City councillor backs up the UN’s claim that Toronto landlord abusing rights of tenants

The United Nations Special Rapporteur on the right to housing, Leilani Farha, recently issued a public statement accusing Swedish-owned Akelius Residential Properties of a practice known as renoviction. Akelius owns more than 44,000 rental properties in Europe and North America, including 3,500 in Toronto.

The practice of renoviction is popular in major cities and especially in upcoming neighborhoods where landlords can increase existing rent by driving out existing tenants with renovation eviction notices.

“These renovations are a vehicle for Akelius to charge substantially increased rents to both new and existing tenants, enabling it to circumvent vital rent-control regulations which commonly allow for above-control rent increases where modernization works are undertaken,” Farha said in the statement.

Toronto City Councillor, Josh Matlow, echoed Farha’s sentiments in a recent tweet stating, “there is no landlord that I’ve heard more complaints about than Akelius.”

Toronto tenants victimized by renoviction can file a complaint with the Landlord and Tenant Board to receive financial compensation, but that amount is often minimal.

“The financial penalties are far too often smaller than the increased rent the Landlord receives from renovicting the previous tenant, so there is little disincentive for this practice to continue,” Matlow said.

He also notes that tenants have the right to refuse a renovation eviction.

“Under the provincial Residential Tenancies Act (RTA), as a tenant, you have the right of first refusal to return to your home if you have been removed for a renovation,” he said.

But returning to a home where major renovations are taking place is often impossible. The UN statement notes that some renovations would require residents to live in unsafe construction sites for months and sometimes without running water or central heating.

Akelius representative, Shelley Lee, told CBC Toronto that the company does not engage in renoviction.
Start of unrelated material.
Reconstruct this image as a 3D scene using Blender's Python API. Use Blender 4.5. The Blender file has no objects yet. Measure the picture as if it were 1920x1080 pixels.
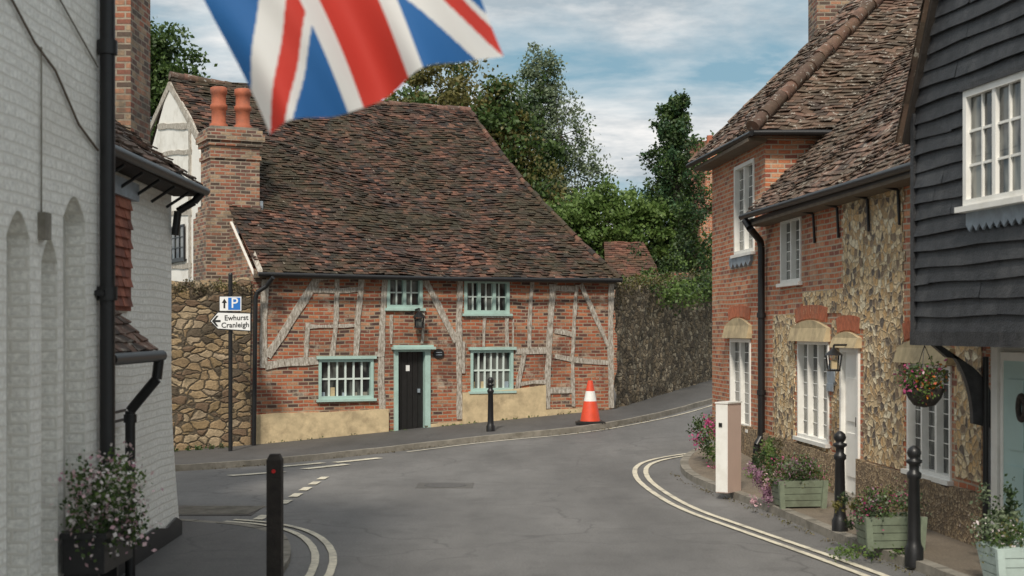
import bpy, math, random
import numpy as np
from mathutils import Vector, Matrix
random.seed(7); rng=np.random.default_rng(7)
F=2667.0; CH=2.2
def W(px,py,Y): return Vector(((px-960)*Y/F, Y, CH-(py-620)*Y/F))
SC=bpy.context.scene
# ---------------------------------------------------------------- materials
class NT:
    def __init__(s,name):
        s.m=bpy.data.materials.new(name); s.m.use_nodes=True
        s.t=s.m.node_tree; s.b=s.t.nodes['Principled BSDF']; s.out=s.t.nodes['Material Output']
    def n(s,t,_in=None,**k):
        x=s.t.nodes.new(t)
        for a,b in k.items(): setattr(x,a,b)
        for a,b in (_in or {}).items():
            if isinstance(b,bpy.types.NodeSocket): s.t.links.new(b,x.inputs[a])
            else: x.inputs[a].default_value=b
        return x
    def l(s,a,b): s.t.links.new(a,b)
    def math(s,op,a,b=0.0):
        return s.n('ShaderNodeMath',{0:a,1:b},operation=op).outputs[0]
    def ramp(s,fac,els,const=False):
        r=s.n('ShaderNodeValToRGB',{0:fac}); cr=r.color_ramp
        cr.interpolation='CONSTANT' if const else 'LINEAR'
        while len(cr.elements)>1: cr.elements.remove(cr.elements[-1])
        cr.elements[0].position=els[0][0]; cr.elements[0].color=c4(els[0][1])
        for p,c in els[1:]:
            e=cr.elements.new(p); e.color=c4(c)
        return r.outputs[0]
    def mix(s,f,a,b,bt='MIX'):
        x=s.n('ShaderNodeMix',data_type='RGBA',blend_type=bt)
        for i,v in ((0,f),(6,a),(7,b)):
            if isinstance(v,bpy.types.NodeSocket): s.l(v,x.inputs[i])
            else: x.inputs[i].default_value=c4(v) if i>0 else v
        return x.outputs[2]
    def noise(s,vec,scale,detail=4,rough=.6):
        return s.n('ShaderNodeTexNoise',{'Vector':vec,'Scale':scale,'Detail':detail,'Roughness':rough}).outputs[0]
    def uv(s): return s.n('ShaderNodeTexCoord').outputs['UV']
    def ob(s): return s.n('ShaderNodeTexCoord').outputs['Object']
    def bump(s,h,st=.5,d=.01):
        b=s.n('ShaderNodeBump',{'Strength':st,'Distance':d,'Height':h}); s.l(b.outputs[0],s.b.inputs['Normal'])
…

“When we buy buildings, we buy older buildings that require a lot of work,” Lee said.

Matlow is calling on the government to stop renovictions and has been working with colleagues to urge the city and the Toronto police to “…look into the feasibility of investigating renovictions, Landlord’s Own Use evictions, and other nefarious means of removing tenants as fraud under the Criminal Code.”

Matlow also notes that the government should step in to end renovictions in Ontario.

“It’s a serious problem, and far too common and fraudulent practice, that ends up with tenants being pushed out of their homes and unable to afford the rent in cities like Toronto.”